I am not talking about amateurs who write full-on tonal works in the style of Brahms, or the slowed-down pop music that is Górecki's output, but rather a serious and varied group of very highly-skilled genuine composers that have rediscovered and already extended, consonance, aspects of tonality, voice-leading, thematic development, etc. into new areas, resulting in a beautiful but NEW aesthetic.

Who are these composers? You will find them, hear them in concerts, on the radio, to paraphrase Jaws 2 - it is safe to go back into the concert hall!

This activity (not a 'movement' which is why it is important) - it is not ironic, it is not a reaction, it is nothing less than a reconstruction of music itself, therefore it is not Post-modernism, it is way, way, beyond that - so I will call it 'Post-post-modernism' - I choose such a ridiculous name purposely - so that it will not catch on - why? Because the era of 'isms' is as dead as atonality.

This new direction is - I strongly believe - the future: a new engagement with audiences, a future of rich, colourful, meaningful harmony (in contrast to the tedious grey of atonal dissonance that lacks any tension and therefore emotive power) and the reclaiming of the central ground of our culture by serious music - alongside the other great arts of cinema, literature, the visual/plastic arts and theatre.

I am so grateful to be living during this period - a time that can become nothing less than an actual renaissance in composition.

I would like to thank Carl Humphries for planting the initial seed of this idea.
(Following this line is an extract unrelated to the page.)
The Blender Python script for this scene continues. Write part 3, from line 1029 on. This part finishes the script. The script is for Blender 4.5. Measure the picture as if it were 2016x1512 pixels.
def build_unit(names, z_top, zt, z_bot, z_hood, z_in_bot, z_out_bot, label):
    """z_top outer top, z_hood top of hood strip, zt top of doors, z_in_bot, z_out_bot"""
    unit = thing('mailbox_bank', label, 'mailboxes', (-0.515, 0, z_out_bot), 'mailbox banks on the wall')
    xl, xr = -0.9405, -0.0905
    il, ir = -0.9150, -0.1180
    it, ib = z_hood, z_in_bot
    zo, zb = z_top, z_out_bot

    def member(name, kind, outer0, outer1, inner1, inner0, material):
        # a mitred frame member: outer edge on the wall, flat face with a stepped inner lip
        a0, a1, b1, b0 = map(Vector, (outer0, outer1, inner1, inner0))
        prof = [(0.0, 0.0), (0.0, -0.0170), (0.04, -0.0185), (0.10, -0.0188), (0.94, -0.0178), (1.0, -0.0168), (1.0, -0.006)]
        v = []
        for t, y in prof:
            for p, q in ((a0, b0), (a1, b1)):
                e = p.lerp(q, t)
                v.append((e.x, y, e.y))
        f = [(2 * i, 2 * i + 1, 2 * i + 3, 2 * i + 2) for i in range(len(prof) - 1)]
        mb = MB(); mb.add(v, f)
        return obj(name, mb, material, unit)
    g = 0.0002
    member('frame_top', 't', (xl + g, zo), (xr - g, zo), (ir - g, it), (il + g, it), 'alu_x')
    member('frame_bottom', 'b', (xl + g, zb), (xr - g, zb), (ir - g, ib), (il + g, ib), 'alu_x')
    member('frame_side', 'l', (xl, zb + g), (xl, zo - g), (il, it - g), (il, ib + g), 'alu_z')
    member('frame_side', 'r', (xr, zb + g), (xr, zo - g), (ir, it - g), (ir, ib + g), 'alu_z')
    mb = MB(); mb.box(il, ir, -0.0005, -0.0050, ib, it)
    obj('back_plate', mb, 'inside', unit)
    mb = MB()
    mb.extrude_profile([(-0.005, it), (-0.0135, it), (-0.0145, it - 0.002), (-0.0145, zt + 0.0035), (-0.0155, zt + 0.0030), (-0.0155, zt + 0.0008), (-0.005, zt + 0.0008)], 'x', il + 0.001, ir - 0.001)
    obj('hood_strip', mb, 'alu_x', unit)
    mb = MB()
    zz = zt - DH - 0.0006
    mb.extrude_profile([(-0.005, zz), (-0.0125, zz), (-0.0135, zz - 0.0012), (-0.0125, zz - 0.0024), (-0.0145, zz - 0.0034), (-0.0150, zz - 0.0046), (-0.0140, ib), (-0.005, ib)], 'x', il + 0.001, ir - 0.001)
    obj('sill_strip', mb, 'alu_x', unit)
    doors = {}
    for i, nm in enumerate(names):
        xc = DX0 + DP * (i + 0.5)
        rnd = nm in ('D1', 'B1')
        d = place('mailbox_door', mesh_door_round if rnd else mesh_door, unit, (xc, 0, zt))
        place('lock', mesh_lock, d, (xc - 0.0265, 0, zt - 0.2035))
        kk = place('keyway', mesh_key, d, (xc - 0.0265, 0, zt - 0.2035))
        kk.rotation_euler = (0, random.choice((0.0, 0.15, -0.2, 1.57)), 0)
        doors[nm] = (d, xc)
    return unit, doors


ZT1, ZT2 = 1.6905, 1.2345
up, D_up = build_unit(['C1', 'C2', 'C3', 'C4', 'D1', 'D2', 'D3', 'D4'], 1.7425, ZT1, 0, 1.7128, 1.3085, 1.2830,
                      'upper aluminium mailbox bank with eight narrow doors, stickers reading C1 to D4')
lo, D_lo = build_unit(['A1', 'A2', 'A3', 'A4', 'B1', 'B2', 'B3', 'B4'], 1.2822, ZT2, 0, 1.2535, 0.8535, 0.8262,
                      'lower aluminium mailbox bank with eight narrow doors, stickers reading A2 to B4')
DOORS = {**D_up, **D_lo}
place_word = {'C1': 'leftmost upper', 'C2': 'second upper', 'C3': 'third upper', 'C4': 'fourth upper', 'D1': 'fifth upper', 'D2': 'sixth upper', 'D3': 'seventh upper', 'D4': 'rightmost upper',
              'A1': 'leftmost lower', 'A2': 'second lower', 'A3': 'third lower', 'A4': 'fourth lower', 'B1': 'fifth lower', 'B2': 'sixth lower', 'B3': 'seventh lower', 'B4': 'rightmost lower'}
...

David's CD Chamber and Instrumental Music is now available at Toccata Classics, and on iTunes.

2 comments:

John said...

Thoughtful and welcome article, but
".... [Beethoven] never crossed the line into open experiment." ?
He seems to me extraordinarily experimental - possibly because he was working within such an established language. If there are no pricks, you can't be felt to be kicking against them and the act of doing so is an expressive rhetoric in itself.
Keep kicking! - As you point out, the 'new' grammar and syntax have not submerged the old so that form of expression is still there.

Charles Lines said...

'The style is secondary': this is a very important point. I think we have got to the stage now where the quality of a composer's work can shine through any style he or she chooses to adopt and adapt. I am not so sure 'isms' are dead. People, especially critics but more or less everybody, love to label things, take sides and judge. Which maybe is not such bad thing if it adds a bit of zest to 'classical music(crap term)'concert halls populated by older audiences. Thanks for your article David.